Written exercise
Word for word, quote all of the material, omitting the pictures.

Given data
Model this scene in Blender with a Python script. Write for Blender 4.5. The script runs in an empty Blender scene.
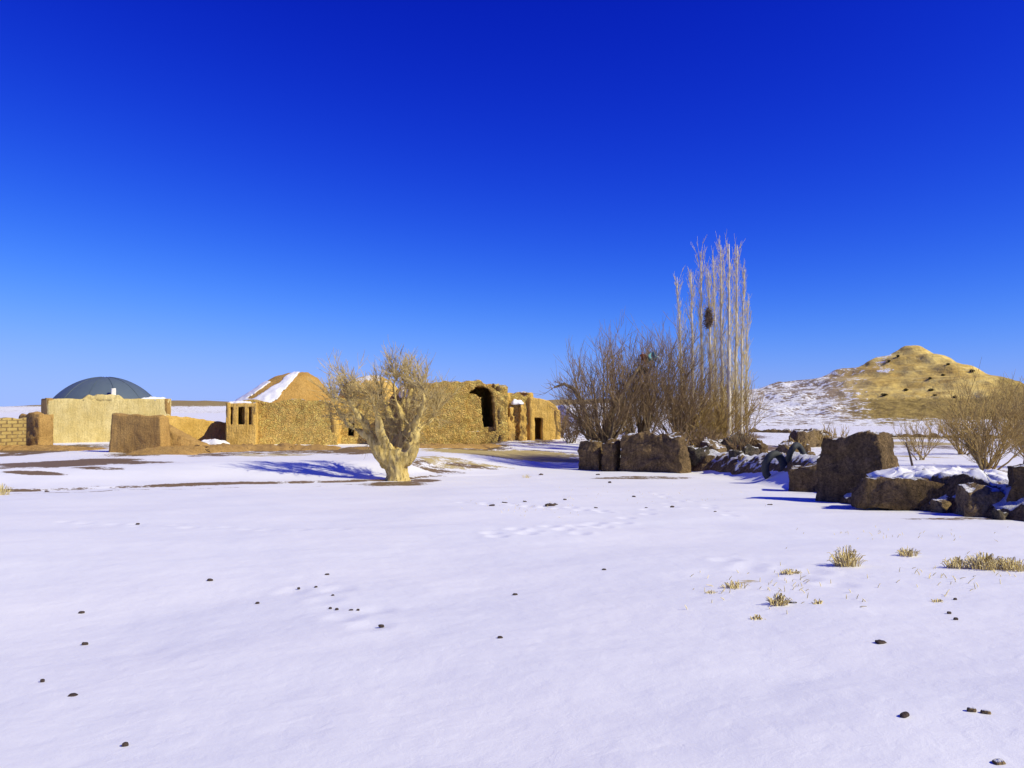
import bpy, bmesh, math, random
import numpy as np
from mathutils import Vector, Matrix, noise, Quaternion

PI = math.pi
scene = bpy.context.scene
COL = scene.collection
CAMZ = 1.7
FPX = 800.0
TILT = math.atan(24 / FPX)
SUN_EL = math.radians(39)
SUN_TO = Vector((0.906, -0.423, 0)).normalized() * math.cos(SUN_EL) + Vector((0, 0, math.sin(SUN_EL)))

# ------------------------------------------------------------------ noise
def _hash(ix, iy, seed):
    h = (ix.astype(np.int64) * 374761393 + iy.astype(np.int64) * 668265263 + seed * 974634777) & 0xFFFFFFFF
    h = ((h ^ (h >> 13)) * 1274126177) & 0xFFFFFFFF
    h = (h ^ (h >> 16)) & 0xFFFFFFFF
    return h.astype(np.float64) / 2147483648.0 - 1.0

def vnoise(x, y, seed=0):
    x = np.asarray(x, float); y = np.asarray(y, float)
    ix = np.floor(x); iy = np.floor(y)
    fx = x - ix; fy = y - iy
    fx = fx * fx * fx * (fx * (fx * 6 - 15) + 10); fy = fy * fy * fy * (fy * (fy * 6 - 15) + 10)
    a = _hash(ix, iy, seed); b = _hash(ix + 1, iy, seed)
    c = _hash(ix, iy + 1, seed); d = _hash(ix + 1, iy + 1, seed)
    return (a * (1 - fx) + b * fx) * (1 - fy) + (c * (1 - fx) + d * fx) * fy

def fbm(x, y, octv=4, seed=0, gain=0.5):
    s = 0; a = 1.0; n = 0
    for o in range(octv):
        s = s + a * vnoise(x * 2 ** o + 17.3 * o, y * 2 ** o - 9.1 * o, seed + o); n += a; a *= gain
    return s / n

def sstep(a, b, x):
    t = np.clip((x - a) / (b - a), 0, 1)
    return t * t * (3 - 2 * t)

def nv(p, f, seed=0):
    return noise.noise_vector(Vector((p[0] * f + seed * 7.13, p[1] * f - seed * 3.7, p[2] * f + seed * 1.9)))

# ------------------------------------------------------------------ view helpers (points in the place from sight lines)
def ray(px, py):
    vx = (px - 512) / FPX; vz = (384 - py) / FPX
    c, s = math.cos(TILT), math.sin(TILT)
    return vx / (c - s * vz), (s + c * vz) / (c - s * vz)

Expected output
Model this scene in Blender with a Python script. Write for Blender 4.5. The script runs in an empty Blender scene.
import bpy, bmesh, math, random
import numpy as np
from mathutils import Vector, Matrix, noise, Quaternion

PI = math.pi
scene = bpy.context.scene
COL = scene.collection
CAMZ = 1.7
FPX = 800.0
TILT = math.atan(24 / FPX)
SUN_EL = math.radians(39)
SUN_TO = Vector((0.906, -0.423, 0)).normalized() * math.cos(SUN_EL) + Vector((0, 0, math.sin(SUN_EL)))

# ------------------------------------------------------------------ noise
def _hash(ix, iy, seed):
    h = (ix.astype(np.int64) * 374761393 + iy.astype(np.int64) * 668265263 + seed * 974634777) & 0xFFFFFFFF
    h = ((h ^ (h >> 13)) * 1274126177) & 0xFFFFFFFF
    h = (h ^ (h >> 16)) & 0xFFFFFFFF
    return h.astype(np.float64) / 2147483648.0 - 1.0

def vnoise(x, y, seed=0):
    x = np.asarray(x, float); y = np.asarray(y, float)
    ix = np.floor(x); iy = np.floor(y)
    fx = x - ix; fy = y - iy
    fx = fx * fx * fx * (fx * (fx * 6 - 15) + 10); fy = fy * fy * fy * (fy * (fy * 6 - 15) + 10)
    a = _hash(ix, iy, seed); b = _hash(ix + 1, iy, seed)
    c = _hash(ix, iy + 1, seed); d = _hash(ix + 1, iy + 1, seed)
    return (a * (1 - fx) + b * fx) * (1 - fy) + (c * (1 - fx) + d * fx) * fy

def fbm(x, y, octv=4, seed=0, gain=0.5):
    s = 0; a = 1.0; n = 0
    for o in range(octv):
        s = s + a * vnoise(x * 2 ** o + 17.3 * o, y * 2 ** o - 9.1 * o, seed + o); n += a; a *= gain
    return s / n

def sstep(a, b, x):
    t = np.clip((x - a) / (b - a), 0, 1)
    return t * t * (3 - 2 * t)

def nv(p, f, seed=0):
    return noise.noise_vector(Vector((p[0] * f + seed * 7.13, p[1] * f - seed * 3.7, p[2] * f + seed * 1.9)))

# ------------------------------------------------------------------ view helpers (points in the place from sight lines)
def ray(px, py):
    vx = (px - 512) / FPX; vz = (384 - py) / FPX
    c, s = math.cos(TILT), math.sin(TILT)
    return vx / (c - s * vz), (s + c * vz) / (c - s * vz)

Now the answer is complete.